Work to complete: Transcribe the listing below from its opening line up to and including the line that contains "return m, nt, nt.nodes, nt.links, nt.nodes['Principled"; reproduce nothing else.

Dataset content:
· · · · ·

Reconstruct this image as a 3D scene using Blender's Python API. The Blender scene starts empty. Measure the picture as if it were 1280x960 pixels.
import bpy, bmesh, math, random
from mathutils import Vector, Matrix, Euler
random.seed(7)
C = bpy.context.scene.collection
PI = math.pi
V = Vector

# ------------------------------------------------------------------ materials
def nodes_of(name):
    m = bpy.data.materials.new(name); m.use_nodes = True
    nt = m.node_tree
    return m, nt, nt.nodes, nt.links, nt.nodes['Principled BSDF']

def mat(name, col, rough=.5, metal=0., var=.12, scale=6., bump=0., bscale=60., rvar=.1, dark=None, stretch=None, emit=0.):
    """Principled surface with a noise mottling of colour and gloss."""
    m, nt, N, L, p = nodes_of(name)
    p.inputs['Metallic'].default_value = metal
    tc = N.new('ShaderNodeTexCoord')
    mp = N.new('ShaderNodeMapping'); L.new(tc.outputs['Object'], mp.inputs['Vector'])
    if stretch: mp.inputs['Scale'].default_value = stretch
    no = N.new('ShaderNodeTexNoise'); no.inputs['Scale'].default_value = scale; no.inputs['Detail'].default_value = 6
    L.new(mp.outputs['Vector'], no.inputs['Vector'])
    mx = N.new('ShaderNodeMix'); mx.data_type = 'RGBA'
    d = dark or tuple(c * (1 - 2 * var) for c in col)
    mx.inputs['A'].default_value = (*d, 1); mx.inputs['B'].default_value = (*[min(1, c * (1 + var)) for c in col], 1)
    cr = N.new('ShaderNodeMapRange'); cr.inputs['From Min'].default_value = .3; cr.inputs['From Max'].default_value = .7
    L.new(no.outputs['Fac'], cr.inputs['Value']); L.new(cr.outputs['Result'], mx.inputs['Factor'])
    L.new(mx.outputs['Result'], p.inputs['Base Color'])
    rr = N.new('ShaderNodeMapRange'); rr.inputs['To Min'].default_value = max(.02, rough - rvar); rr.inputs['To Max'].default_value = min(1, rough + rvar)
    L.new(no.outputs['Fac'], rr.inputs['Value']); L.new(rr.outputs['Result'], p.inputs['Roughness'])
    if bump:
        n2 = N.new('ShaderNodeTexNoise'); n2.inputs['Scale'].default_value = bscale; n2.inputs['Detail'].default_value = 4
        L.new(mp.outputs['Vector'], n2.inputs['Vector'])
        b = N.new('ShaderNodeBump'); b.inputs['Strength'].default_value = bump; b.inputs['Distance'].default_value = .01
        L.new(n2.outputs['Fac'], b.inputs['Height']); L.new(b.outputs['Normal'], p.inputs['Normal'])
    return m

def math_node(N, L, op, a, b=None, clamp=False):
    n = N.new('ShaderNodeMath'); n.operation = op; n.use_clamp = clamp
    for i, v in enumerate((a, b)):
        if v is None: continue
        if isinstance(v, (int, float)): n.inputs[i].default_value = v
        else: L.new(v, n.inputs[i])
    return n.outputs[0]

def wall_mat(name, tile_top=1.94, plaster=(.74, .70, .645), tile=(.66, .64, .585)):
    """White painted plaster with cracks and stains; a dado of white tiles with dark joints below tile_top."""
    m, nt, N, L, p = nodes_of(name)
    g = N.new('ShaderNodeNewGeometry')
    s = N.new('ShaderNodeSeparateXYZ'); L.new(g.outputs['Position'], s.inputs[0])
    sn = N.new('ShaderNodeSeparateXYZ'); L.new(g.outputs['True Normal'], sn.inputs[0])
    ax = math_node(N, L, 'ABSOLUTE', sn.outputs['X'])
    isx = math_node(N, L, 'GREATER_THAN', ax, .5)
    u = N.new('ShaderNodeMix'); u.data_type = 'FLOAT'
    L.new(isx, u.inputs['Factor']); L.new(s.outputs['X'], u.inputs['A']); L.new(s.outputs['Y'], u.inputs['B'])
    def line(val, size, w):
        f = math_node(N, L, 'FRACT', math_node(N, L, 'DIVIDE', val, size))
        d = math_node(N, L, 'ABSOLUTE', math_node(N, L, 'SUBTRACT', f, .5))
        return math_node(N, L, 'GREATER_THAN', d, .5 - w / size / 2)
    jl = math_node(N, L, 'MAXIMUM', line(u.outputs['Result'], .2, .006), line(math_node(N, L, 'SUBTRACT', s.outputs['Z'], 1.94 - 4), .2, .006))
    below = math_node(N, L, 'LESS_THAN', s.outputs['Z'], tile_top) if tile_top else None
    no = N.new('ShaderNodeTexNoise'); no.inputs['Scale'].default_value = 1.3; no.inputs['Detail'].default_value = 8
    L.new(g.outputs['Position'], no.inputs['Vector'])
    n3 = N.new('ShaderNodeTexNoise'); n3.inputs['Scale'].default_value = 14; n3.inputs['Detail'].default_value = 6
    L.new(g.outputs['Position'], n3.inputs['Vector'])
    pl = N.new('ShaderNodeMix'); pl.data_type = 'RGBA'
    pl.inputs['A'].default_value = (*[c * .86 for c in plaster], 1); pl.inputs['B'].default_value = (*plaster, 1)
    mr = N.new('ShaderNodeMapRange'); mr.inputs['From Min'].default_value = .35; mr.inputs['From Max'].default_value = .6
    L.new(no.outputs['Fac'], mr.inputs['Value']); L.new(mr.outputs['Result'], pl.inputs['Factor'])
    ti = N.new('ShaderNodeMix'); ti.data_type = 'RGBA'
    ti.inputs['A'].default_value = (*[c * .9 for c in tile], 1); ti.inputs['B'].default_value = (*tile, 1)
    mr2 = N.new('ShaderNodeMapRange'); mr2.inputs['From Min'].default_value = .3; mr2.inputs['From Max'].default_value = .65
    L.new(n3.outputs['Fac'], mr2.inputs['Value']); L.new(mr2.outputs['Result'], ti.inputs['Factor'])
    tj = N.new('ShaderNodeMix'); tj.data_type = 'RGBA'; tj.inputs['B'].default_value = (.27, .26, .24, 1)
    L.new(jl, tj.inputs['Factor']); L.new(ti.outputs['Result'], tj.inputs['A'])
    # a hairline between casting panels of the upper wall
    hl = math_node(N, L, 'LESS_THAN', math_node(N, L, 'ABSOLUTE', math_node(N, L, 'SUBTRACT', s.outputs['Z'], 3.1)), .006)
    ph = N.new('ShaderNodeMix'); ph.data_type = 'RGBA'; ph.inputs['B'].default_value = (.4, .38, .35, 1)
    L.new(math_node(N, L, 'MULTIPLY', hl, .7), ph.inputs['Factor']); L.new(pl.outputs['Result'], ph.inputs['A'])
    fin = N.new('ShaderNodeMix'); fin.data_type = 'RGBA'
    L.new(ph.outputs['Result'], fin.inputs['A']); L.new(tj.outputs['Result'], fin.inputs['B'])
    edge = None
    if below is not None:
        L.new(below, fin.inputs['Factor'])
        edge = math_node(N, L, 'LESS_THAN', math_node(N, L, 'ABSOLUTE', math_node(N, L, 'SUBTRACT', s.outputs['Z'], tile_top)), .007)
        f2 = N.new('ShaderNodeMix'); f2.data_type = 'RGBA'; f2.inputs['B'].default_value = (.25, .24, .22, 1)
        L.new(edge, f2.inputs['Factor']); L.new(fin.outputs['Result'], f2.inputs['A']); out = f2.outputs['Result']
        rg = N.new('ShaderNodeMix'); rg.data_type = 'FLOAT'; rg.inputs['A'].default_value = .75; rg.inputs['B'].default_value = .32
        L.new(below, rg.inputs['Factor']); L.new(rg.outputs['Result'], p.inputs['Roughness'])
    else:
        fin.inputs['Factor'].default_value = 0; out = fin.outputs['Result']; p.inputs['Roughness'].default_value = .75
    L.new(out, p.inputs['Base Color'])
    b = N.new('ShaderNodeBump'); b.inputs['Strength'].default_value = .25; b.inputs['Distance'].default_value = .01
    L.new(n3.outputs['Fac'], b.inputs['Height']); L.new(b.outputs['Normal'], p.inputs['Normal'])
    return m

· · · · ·

Task answer:
Reconstruct this image as a 3D scene using Blender's Python API. The Blender scene starts empty. Measure the picture as if it were 1280x960 pixels.
import bpy, bmesh, math, random
from mathutils import Vector, Matrix, Euler
random.seed(7)
C = bpy.context.scene.collection
PI = math.pi
V = Vector

# ------------------------------------------------------------------ materials
def nodes_of(name):
    m = bpy.data.materials.new(name); m.use_nodes = True
    nt = m.node_tree
    return m, nt, nt.nodes, nt.links, nt.nodes['Principled BSDF']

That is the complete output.